Há algum exemplo que destacaria?
Na minha opinião, um dos mais bem conseguidos foi feito pela Juventus FC. Diria mesmo que brilhante. E não digo por ser um exemplo dentro do desporto. Ocupou um espaço muito próprio. Icónico. Fora do desporto, penso que o recente rebranding da Peugeot também foi muito bem conseguido. Ambos geraram alguma polémica inicialmente, mas penso que ao dia de hoje a opinião positiva é quase unânime.
Antevê polémica no caso do Sporting CP?
Estes processos, pela sua natureza, geram sempre ruído. Há sempre opiniões diversas. Quem diga que deviam existir outras prioridades. Grupos de resistência. Resistências à mudança. É necessária habituação. E, normalmente, primeiro estranha-se e depois entranha-se. O próprio processo é difícil e pode ser demorado. É preciso acharmos que acertámos em cheio. Existem outros rebrandings e marcas que ocuparam alternativas que gostaríamos de explorar e, por eles já o terem feito, torna-se mais difícil. Existem processos de consulta e avaliação com grupos que vamos fazer, nomeadamente a consulta aos Sócios em sede de Assembleia Geral. Mas faz parte de qualquer processo de evolução, sobretudo com esta dimensão e valor simbólico, e também já foi feito no passado.
Quais são as características do Sporting CP que pretende ver reflectidas no rebranding?

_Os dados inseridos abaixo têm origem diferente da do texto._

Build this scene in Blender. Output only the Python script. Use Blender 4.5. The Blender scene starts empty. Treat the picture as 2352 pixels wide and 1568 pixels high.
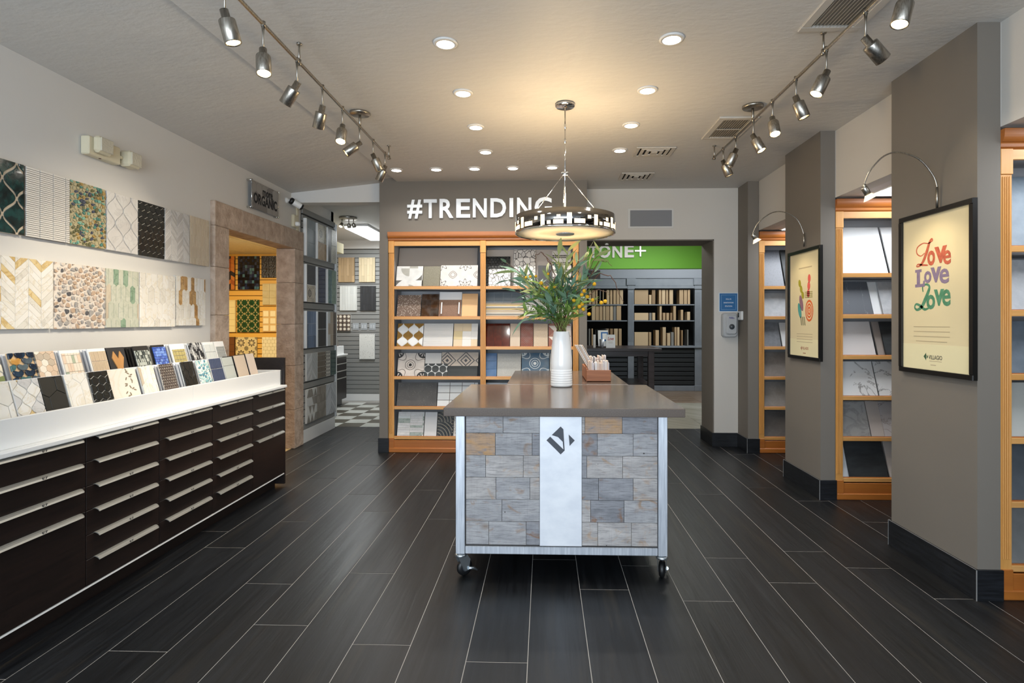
import bpy, math, random
from mathutils import Vector, Matrix

# ---------------------------------------------------------------- camera, world, exposure
sc = bpy.context.scene
COL = sc.collection
PI = math.pi
cam_d = bpy.data.cameras.new('camera')
cam = bpy.data.objects.new('camera', cam_d)
COL.objects.link(cam)
cam.location = (0, 0, 1.37)
cam.rotation_euler = (PI/2, 0, math.atan(40/1300))
cam_d.sensor_width = 36
cam_d.lens = 36*1300/2352
cam_d.shift_x = -34/2352
cam_d.shift_y = -44/2352
cam_d.clip_start = 0.05
sc.camera = cam
sc.view_settings.view_transform = 'Standard'
sc.view_settings.look = 'None'
sc.view_settings.gamma = 1
sc.view_settings.use_curve_mapping = False
sc.view_settings.exposure = -0.3
sc.cycles.sample_clamp_indirect = 6
sc.cycles.max_bounces = 4
sc.cycles.diffuse_bounces = 3
sc.cycles.glossy_bounces = 2
sc.cycles.transmission_bounces = 2
sc.cycles.adaptive_threshold = 0.06
sc.cycles.caustics_reflective = False
sc.cycles.caustics_refractive = False
world = bpy.data.worlds.new('daylight')
sc.world = world
world.use_nodes = True
world.node_tree.nodes['Background'].inputs[0].default_value = (0.75, 0.86, 1.0, 1)
world.node_tree.nodes['Background'].inputs[1].default_value = 1.0

def lamp(kind, name, loc, energy, color=(1, 1, 1), size=0.1, size_y=None, aim=None, spot=None, blend=0.5, parent=None, spread=None):
    d = bpy.data.lights.new(name, kind)
    d.energy = energy
    d.color = color
    if kind == 'AREA':
        d.size = size
        if size_y:
            d.shape = 'RECTANGLE'; d.size_y = size_y
        else:
            d.shape = 'DISK'
        if spread: d.spread = spread
    else:
        d.shadow_soft_size = size
    if kind == 'SPOT':
        d.spot_size = spot; d.spot_blend = blend
    o = bpy.data.objects.new(name, d)
    COL.objects.link(o)
    o.location = loc
    if aim is not None:
        o.rotation_euler = (Vector(aim)-Vector(loc)).to_track_quat('-Z', 'Y').to_euler()
    if parent is not None:
        o.parent = parent
        o.location = Vector(loc)-WO[parent.name]
    return o
WO = {}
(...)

O rebranding terá de representar o novo futuro a partir do nosso passado e da nossa herança. A marca deve ser sempre um reflexo daquilo que nós somos. Do que queremos ser. De como queremos ser percepcionados. Como actuamos. E de quem atraímos. As bases já foram estabelecidas em 1906. Existe uma evolução que parte dessas bases. Estarão estabelecidas no próprio documento de visão estratégica. Os nossos valores fundamentais permanecem os mesmos. Nascemos verdes e diferentes. Assim continuaremos. Em suma, tem de representar o que é ser Sporting CP. E representar de uma maneira muito tangível o que é a geração Sporting CP, que transmite o testemunho de geração em geração, em perpetuidade.